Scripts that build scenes
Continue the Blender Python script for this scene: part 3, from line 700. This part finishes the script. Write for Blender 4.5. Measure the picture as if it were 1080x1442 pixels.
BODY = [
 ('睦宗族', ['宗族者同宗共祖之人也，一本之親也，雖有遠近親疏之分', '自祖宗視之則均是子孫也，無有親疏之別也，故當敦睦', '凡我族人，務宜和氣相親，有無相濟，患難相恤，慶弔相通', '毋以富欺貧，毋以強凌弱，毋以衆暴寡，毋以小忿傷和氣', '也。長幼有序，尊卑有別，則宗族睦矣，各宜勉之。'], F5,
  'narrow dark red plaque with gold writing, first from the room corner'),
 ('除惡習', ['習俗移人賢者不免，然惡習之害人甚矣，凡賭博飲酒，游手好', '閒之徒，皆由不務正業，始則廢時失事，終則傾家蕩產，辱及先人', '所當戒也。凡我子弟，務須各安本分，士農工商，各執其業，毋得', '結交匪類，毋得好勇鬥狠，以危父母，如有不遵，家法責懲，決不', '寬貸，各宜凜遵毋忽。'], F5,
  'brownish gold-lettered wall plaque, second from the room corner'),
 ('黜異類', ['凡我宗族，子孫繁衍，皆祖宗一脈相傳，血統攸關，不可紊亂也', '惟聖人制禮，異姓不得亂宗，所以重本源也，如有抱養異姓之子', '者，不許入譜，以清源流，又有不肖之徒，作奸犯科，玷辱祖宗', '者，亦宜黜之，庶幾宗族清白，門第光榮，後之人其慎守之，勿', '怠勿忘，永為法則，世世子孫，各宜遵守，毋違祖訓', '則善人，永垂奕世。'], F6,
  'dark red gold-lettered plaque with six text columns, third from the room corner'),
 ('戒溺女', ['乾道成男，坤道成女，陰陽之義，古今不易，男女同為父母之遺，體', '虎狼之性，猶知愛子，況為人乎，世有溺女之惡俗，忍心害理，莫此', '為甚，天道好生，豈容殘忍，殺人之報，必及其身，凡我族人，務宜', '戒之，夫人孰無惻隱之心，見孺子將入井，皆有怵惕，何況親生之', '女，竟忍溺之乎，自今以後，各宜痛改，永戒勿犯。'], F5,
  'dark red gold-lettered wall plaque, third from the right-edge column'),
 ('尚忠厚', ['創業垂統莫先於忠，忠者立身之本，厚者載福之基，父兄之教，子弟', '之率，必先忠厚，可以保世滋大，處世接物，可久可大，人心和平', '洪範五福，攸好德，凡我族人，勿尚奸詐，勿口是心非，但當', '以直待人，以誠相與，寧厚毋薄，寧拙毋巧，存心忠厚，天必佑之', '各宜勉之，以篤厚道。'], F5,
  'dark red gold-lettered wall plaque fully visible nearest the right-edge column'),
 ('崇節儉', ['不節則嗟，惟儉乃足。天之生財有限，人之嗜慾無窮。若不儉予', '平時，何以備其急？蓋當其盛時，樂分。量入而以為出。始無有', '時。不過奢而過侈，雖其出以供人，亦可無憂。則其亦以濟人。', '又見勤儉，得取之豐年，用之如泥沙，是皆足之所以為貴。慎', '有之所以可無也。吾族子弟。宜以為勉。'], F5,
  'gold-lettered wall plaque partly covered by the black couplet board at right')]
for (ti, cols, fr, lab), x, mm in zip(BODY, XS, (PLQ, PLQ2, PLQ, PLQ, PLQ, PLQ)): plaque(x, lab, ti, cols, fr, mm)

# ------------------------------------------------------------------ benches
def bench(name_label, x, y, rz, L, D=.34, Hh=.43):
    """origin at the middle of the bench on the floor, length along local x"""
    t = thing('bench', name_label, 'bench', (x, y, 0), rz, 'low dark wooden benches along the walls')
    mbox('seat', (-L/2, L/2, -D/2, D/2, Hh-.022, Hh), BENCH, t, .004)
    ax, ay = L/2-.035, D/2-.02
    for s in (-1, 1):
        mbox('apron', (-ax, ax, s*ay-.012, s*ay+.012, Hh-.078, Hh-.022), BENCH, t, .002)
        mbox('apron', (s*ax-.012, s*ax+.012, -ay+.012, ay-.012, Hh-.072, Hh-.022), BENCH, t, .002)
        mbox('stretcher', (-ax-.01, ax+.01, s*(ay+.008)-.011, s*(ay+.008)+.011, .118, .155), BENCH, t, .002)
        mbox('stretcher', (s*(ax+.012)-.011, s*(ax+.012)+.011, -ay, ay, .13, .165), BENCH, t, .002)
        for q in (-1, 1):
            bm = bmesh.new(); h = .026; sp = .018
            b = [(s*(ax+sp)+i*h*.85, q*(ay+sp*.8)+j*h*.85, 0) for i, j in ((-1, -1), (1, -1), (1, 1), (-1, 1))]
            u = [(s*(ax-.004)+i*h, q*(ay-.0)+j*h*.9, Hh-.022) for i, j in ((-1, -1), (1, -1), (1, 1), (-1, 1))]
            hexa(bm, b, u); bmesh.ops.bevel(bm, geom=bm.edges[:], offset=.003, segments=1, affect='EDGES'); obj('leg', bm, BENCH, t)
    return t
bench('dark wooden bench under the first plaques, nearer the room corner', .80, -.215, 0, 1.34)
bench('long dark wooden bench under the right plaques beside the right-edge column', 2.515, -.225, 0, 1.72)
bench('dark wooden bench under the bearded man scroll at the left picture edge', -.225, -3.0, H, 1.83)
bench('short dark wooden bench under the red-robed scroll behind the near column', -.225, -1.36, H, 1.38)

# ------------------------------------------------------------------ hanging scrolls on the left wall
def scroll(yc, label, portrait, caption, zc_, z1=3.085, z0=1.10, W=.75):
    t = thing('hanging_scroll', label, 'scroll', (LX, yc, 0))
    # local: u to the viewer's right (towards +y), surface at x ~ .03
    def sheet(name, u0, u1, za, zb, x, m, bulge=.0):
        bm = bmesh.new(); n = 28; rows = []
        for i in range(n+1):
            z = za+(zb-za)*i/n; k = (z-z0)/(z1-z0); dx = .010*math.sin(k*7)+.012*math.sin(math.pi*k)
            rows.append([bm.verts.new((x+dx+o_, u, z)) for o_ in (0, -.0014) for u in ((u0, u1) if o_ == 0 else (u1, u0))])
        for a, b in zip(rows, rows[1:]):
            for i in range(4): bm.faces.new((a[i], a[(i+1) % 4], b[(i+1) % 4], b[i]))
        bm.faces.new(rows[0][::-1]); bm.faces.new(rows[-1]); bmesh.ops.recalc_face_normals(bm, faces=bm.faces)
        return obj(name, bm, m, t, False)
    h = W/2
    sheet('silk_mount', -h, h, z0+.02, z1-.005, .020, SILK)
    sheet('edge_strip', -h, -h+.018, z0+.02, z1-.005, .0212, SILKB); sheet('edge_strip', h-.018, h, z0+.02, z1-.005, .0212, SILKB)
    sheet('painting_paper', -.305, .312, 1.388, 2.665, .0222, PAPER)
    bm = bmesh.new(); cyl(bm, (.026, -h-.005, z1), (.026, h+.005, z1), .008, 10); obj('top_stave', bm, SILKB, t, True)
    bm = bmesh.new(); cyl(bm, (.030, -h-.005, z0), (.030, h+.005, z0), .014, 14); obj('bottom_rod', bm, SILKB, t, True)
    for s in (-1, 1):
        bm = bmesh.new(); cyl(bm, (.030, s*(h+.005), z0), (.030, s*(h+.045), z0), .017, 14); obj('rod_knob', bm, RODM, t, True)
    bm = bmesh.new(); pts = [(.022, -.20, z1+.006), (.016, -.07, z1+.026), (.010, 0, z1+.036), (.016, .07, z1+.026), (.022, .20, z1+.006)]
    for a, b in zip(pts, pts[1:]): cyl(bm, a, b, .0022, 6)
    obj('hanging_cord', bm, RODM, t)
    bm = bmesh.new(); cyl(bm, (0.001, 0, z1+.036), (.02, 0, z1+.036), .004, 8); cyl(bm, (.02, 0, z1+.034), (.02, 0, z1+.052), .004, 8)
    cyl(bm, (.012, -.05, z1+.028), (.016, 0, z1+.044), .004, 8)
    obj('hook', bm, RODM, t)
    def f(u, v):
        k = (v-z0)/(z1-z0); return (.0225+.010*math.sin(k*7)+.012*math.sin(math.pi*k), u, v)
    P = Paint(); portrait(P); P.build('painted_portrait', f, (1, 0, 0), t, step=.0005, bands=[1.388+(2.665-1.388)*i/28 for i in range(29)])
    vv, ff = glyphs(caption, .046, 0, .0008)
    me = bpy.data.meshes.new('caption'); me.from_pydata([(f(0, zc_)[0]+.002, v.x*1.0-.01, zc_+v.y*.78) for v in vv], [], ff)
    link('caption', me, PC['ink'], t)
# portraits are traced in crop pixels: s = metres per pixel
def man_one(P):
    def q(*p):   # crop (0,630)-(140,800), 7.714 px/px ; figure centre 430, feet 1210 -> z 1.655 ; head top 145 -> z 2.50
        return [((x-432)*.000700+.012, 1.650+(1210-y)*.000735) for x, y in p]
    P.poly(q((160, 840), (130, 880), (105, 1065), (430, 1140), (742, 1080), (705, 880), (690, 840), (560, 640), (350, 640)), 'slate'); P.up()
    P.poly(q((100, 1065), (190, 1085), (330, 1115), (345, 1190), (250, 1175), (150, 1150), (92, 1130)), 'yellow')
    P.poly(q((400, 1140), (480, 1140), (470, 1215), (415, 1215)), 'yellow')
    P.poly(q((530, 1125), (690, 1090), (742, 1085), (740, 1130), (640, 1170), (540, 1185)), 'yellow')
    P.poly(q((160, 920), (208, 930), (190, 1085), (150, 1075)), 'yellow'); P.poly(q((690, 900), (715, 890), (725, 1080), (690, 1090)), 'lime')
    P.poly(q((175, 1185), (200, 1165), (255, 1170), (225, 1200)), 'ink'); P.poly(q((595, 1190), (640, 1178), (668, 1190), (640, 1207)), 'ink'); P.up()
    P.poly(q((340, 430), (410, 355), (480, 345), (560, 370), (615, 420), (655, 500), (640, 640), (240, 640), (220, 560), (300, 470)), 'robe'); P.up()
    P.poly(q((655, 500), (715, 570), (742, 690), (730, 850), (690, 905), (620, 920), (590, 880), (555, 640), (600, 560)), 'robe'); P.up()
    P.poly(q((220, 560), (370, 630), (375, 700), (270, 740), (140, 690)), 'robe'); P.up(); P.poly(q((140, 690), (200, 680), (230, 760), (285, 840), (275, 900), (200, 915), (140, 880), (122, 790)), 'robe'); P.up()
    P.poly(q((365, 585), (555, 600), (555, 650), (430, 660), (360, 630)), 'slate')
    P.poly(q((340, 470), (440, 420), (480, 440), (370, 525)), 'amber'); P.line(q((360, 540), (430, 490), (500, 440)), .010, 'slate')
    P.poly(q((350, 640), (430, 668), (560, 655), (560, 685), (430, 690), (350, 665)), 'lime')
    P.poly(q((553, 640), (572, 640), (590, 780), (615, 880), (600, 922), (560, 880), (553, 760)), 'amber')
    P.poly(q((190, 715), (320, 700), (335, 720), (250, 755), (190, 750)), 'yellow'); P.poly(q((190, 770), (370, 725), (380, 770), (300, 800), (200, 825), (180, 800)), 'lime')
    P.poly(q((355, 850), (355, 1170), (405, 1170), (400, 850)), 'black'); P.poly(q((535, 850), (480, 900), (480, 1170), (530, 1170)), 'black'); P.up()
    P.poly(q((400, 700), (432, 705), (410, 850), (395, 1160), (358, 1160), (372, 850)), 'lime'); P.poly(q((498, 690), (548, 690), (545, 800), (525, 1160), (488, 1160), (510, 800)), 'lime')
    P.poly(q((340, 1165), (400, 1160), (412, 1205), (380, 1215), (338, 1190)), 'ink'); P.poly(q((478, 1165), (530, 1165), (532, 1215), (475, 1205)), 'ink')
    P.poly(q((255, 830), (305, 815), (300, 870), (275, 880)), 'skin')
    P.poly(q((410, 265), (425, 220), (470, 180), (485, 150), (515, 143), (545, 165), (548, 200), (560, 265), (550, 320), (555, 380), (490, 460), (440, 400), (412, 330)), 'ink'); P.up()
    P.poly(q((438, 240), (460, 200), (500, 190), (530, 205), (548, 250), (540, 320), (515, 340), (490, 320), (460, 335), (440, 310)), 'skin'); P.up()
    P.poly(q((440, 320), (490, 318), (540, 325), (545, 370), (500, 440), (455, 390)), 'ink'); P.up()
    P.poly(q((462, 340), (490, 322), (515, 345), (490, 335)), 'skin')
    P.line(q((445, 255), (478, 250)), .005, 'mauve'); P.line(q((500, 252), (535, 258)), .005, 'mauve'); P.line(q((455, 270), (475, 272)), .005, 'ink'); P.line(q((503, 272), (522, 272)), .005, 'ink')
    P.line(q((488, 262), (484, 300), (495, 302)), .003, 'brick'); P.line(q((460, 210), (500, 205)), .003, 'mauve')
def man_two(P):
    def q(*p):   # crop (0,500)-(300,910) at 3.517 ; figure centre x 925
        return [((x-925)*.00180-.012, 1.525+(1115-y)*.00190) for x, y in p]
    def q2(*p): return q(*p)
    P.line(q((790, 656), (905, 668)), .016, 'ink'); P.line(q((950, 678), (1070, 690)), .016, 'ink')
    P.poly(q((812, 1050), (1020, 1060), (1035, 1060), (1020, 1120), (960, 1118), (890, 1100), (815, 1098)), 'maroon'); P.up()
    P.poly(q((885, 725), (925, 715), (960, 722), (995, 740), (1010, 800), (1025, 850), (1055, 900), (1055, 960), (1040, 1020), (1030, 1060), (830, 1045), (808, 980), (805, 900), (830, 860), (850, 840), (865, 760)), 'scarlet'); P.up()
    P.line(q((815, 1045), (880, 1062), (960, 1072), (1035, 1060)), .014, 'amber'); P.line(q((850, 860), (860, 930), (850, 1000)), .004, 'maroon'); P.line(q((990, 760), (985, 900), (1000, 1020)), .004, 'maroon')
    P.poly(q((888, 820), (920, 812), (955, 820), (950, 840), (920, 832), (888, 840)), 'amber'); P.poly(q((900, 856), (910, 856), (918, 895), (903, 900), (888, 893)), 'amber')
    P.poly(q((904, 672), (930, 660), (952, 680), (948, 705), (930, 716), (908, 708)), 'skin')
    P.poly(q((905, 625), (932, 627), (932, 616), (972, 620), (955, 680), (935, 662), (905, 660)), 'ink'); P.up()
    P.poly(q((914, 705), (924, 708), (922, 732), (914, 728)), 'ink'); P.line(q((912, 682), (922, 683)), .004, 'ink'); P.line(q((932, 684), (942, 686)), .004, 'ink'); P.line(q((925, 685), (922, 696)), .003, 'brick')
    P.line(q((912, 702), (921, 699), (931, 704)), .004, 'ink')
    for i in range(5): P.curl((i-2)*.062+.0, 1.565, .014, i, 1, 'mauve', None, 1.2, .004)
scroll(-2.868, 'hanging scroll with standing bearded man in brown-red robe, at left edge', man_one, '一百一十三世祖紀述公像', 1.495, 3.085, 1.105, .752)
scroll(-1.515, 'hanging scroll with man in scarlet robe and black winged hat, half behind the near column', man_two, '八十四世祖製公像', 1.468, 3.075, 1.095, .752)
* * *
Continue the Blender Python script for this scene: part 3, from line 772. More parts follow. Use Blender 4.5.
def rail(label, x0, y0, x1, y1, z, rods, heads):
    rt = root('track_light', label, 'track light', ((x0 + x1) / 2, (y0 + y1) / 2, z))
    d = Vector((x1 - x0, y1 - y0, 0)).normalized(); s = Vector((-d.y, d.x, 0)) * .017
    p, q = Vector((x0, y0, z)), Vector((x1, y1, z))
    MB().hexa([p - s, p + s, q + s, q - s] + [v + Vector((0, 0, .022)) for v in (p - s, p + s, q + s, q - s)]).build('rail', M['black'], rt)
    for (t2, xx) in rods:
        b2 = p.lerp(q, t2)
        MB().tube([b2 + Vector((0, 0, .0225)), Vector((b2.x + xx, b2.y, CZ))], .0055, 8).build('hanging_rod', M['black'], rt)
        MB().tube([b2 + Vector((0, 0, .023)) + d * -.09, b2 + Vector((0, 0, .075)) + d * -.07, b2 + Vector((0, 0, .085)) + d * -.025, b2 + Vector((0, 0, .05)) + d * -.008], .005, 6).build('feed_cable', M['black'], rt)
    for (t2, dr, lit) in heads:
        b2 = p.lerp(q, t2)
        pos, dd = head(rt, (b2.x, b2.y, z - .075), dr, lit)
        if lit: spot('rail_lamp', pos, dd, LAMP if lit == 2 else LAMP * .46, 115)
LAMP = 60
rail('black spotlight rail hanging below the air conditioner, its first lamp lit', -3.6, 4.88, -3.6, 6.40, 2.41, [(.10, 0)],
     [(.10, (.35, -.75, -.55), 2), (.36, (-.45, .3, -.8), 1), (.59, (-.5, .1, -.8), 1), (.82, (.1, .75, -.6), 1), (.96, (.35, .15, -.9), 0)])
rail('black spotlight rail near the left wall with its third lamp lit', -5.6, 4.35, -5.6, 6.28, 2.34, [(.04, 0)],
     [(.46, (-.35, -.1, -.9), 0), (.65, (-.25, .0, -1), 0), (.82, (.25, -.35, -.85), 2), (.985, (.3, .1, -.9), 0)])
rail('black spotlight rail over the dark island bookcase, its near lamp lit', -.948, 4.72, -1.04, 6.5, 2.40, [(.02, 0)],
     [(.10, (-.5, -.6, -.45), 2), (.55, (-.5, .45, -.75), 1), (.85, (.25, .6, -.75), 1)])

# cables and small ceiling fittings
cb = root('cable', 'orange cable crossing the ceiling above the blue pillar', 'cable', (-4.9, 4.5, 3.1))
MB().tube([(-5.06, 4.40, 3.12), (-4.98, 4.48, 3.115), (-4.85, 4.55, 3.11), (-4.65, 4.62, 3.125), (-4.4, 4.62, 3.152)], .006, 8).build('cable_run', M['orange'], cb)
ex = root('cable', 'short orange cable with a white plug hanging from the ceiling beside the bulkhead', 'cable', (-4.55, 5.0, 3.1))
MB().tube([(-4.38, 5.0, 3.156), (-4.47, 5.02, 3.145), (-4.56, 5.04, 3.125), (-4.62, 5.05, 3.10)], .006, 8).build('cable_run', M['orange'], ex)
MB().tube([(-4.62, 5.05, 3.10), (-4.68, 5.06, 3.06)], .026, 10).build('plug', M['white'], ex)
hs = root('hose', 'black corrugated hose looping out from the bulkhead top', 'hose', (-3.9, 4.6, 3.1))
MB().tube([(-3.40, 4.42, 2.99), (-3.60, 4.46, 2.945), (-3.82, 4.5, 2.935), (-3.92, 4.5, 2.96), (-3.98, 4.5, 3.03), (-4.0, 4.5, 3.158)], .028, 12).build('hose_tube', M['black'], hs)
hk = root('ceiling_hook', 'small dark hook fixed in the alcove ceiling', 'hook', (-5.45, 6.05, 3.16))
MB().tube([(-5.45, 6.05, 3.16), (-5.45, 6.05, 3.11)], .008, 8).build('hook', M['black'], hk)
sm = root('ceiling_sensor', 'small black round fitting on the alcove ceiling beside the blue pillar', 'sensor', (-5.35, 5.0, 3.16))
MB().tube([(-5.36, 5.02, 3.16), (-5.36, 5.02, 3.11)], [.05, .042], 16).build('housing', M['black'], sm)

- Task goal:
Output the lines of the records above exactly as they appear, from the line containing "Use Blender 4.5." through the line containing "(.25, .6, -.75), 1)])".

- Correct answer:
Continue the Blender Python script for this scene: part 3, from line 772. More parts follow. Use Blender 4.5.
def rail(label, x0, y0, x1, y1, z, rods, heads):
    rt = root('track_light', label, 'track light', ((x0 + x1) / 2, (y0 + y1) / 2, z))
    d = Vector((x1 - x0, y1 - y0, 0)).normalized(); s = Vector((-d.y, d.x, 0)) * .017
    p, q = Vector((x0, y0, z)), Vector((x1, y1, z))
    MB().hexa([p - s, p + s, q + s, q - s] + [v + Vector((0, 0, .022)) for v in (p - s, p + s, q + s, q - s)]).build('rail', M['black'], rt)
    for (t2, xx) in rods:
        b2 = p.lerp(q, t2)
        MB().tube([b2 + Vector((0, 0, .0225)), Vector((b2.x + xx, b2.y, CZ))], .0055, 8).build('hanging_rod', M['black'], rt)
        MB().tube([b2 + Vector((0, 0, .023)) + d * -.09, b2 + Vector((0, 0, .075)) + d * -.07, b2 + Vector((0, 0, .085)) + d * -.025, b2 + Vector((0, 0, .05)) + d * -.008], .005, 6).build('feed_cable', M['black'], rt)
    for (t2, dr, lit) in heads:
        b2 = p.lerp(q, t2)
        pos, dd = head(rt, (b2.x, b2.y, z - .075), dr, lit)
        if lit: spot('rail_lamp', pos, dd, LAMP if lit == 2 else LAMP * .46, 115)
LAMP = 60
rail('black spotlight rail hanging below the air conditioner, its first lamp lit', -3.6, 4.88, -3.6, 6.40, 2.41, [(.10, 0)],
     [(.10, (.35, -.75, -.55), 2), (.36, (-.45, .3, -.8), 1), (.59, (-.5, .1, -.8), 1), (.82, (.1, .75, -.6), 1), (.96, (.35, .15, -.9), 0)])
rail('black spotlight rail near the left wall with its third lamp lit', -5.6, 4.35, -5.6, 6.28, 2.34, [(.04, 0)],
     [(.46, (-.35, -.1, -.9), 0), (.65, (-.25, .0, -1), 0), (.82, (.25, -.35, -.85), 2), (.985, (.3, .1, -.9), 0)])
rail('black spotlight rail over the dark island bookcase, its near lamp lit', -.948, 4.72, -1.04, 6.5, 2.40, [(.02, 0)],
     [(.10, (-.5, -.6, -.45), 2), (.55, (-.5, .45, -.75), 1), (.85, (.25, .6, -.75), 1)])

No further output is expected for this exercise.